Prepared statement of Rep. Joe Barton (R-TX).
Re: House Commerce Committee's Subcommittee on Telecommunications and the Internet hearing on the transition to digital television.
Date: June 2, 2004.
Source: House Commerce Committee.

Thank you, Mr. Chairman, for holding this hearing on the FCC Media Bureau proposal to expedite the DTV transition. Expediting the transition is one of my top communications policy objectives, and I am intrigued so far by what I have heard of the proposal.  I am eager to learn more, and thank the witnesses for coming to testify.

The proposal is rooted in Section 309 of the Communications Act, which sets December 31, 2006, as the goal for return of the analog spectrum. Section 309 also allows for extensions, however. For example, a broadcaster may seek an extension if 15 percent or more of consumers in its market cannot view digital broadcasts, whether via cable, satellite, digital receivers, or analog televisions with converter boxes. Consistent with the statute, the Media Bureau proposal would count consumers toward the 85 percent that can view digital broadcasts even if they were watching on analog televisions in ordinary definition over their cable or satellite service.

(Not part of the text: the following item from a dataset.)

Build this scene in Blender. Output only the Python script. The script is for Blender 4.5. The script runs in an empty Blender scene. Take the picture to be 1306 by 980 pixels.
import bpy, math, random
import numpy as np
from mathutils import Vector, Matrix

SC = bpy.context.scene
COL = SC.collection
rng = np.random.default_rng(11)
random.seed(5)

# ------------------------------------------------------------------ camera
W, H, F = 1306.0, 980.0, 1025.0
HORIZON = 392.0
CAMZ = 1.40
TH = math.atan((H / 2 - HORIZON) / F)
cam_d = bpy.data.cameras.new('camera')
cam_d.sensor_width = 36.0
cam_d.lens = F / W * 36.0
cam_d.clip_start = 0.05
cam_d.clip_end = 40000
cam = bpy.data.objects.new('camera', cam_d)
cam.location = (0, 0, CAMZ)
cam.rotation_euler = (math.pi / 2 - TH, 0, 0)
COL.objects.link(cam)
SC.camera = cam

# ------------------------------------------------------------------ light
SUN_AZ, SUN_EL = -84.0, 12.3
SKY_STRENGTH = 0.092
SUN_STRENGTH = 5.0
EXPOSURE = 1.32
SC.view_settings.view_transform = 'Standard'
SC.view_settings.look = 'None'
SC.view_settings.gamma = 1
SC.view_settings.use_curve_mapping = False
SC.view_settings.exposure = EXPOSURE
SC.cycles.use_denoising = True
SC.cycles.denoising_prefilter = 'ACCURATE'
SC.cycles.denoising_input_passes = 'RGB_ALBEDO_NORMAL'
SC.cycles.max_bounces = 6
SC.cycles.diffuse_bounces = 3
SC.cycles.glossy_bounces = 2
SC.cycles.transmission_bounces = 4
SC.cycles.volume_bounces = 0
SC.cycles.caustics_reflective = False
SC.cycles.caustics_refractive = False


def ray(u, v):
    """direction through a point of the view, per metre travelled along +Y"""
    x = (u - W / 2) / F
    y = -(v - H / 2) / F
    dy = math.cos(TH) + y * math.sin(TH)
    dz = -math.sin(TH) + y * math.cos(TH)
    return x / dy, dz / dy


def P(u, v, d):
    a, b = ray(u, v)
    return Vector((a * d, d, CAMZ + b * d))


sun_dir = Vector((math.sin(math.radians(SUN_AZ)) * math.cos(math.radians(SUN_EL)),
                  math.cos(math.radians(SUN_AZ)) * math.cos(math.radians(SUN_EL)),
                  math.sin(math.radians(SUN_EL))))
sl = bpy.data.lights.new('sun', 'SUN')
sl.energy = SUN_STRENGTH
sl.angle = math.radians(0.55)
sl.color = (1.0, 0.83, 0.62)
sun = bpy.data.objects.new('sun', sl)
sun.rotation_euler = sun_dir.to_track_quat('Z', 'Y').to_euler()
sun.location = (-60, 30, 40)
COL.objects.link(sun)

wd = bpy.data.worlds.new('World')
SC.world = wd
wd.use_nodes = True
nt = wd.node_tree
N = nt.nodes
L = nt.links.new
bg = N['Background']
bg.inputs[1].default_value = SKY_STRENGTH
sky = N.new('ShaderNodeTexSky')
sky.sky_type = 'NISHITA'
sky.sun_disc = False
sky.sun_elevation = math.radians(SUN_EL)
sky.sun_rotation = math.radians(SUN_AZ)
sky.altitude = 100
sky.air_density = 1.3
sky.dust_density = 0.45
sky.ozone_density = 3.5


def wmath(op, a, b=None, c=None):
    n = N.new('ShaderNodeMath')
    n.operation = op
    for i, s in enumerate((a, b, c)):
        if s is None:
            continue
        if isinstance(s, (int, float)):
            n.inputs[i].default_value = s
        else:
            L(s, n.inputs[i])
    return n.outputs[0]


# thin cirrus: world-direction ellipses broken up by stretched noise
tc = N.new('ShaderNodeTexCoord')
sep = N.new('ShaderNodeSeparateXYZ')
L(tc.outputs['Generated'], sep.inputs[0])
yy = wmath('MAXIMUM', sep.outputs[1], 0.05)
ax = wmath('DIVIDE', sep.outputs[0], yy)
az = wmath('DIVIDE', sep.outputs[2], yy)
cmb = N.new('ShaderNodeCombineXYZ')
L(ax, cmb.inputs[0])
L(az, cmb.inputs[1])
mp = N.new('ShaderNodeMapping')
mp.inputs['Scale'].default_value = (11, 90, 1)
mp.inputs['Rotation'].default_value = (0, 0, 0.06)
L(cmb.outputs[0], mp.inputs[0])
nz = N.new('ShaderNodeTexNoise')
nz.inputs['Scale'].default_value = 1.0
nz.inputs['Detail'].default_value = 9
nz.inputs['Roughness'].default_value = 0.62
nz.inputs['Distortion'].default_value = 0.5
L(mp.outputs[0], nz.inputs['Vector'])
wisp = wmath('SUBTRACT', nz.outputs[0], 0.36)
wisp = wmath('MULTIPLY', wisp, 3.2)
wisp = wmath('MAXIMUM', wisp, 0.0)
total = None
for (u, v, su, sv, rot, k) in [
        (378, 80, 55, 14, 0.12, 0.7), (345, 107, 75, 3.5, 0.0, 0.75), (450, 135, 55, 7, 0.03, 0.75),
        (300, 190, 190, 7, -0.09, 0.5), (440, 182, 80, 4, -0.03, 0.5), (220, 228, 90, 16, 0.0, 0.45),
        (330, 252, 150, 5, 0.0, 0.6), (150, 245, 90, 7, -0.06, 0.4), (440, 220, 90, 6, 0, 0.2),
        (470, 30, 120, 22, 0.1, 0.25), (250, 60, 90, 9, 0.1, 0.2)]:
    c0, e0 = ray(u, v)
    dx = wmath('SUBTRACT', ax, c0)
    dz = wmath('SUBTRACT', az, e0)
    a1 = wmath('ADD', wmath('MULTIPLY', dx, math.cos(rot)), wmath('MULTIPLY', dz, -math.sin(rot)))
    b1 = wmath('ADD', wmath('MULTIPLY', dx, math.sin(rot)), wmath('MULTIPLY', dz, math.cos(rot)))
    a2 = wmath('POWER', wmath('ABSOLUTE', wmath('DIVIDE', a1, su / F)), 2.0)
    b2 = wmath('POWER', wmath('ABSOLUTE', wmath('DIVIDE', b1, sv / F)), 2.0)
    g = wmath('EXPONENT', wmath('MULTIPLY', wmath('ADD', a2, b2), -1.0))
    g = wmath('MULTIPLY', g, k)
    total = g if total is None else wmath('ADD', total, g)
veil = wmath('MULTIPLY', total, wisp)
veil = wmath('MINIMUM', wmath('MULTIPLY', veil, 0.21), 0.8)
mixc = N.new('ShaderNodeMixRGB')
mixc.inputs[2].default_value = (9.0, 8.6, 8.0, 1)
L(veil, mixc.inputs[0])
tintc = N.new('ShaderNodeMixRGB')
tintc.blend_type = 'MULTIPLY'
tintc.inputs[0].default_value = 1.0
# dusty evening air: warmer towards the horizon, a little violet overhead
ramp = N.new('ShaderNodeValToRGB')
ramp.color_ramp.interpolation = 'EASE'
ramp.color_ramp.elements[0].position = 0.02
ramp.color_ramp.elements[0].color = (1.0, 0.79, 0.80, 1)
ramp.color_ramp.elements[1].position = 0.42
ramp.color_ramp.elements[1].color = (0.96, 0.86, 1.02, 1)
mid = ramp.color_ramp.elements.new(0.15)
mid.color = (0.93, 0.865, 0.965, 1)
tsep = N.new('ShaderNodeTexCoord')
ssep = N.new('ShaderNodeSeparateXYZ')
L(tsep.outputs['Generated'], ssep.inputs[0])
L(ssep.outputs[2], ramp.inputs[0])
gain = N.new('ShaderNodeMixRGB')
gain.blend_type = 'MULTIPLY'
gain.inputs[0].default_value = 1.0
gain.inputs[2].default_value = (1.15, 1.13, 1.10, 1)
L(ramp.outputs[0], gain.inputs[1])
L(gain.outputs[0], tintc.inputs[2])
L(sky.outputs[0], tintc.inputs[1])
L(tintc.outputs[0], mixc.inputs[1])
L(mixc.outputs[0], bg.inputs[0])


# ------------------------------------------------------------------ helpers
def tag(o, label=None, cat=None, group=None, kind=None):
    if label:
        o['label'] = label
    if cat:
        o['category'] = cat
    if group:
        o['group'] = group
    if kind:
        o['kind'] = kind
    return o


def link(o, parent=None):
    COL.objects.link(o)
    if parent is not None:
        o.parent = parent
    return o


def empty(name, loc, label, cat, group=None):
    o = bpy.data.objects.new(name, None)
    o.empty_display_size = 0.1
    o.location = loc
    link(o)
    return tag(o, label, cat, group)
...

This is appropriate. Section 309 is not about promoting high-definition television directly, but about reclaiming the analog spectrum as soon as possible while minimizing the number of consumers who must take additional steps after the transition to continue watching television.

Some criticize the proposal for not promoting high-definition television.  I believe it does. When faced with the end of analog broadcasts, more consumers will purchase high-definition televisions. And the more high-definition televisions in the marketplace, the more broadcasters, cable, and satellite will offer high-definition content.

Also keep in mind that not even the broadcasters argue that this transition is exclusively about high-definition. They continue to argue for multicast must-carriage, under which consumers would receive multiple standard definition streams rather than a single high-definition one.

Some also argue that by expediting the transition the proposal will give consumers less time to replace their analog televisions.  But again, consumers will be more likely to purchase digital televisions when faced with the end of analog broadcasts.  Moreover, the statute has always contemplated ending the transition with as many as 15 percent of households needing to take steps to continue receiving television broadcasts. The Media Bureau proposal is expected to impact fewer consumers than that, since by the end of 2006 many more consumers will have digital televisions, cable service, satellite service, or digital-to-analog converter boxes.

I also note that the broadcasters have been seeking mandatory carriage of both their analog and digital broadcasts simultaneously under the must-carry rules. Under that proposal, the transition would come to an end at about the same time as under the Media Bureau proposal, in light of the fact that in some markets almost 85 percent of customers already subscribe to cable or satellite.

That is not to say that I support dual carriage or other digital must-carry proposals. The Media Bureau proposal would grant broadcasters multicast must-carry rights. I am skeptical of must-carry in the analog world. I have yet to be convinced why it should be expanded in the digital world. Market forces are and will continue to promote high-definition and multicast television where and when appropriate.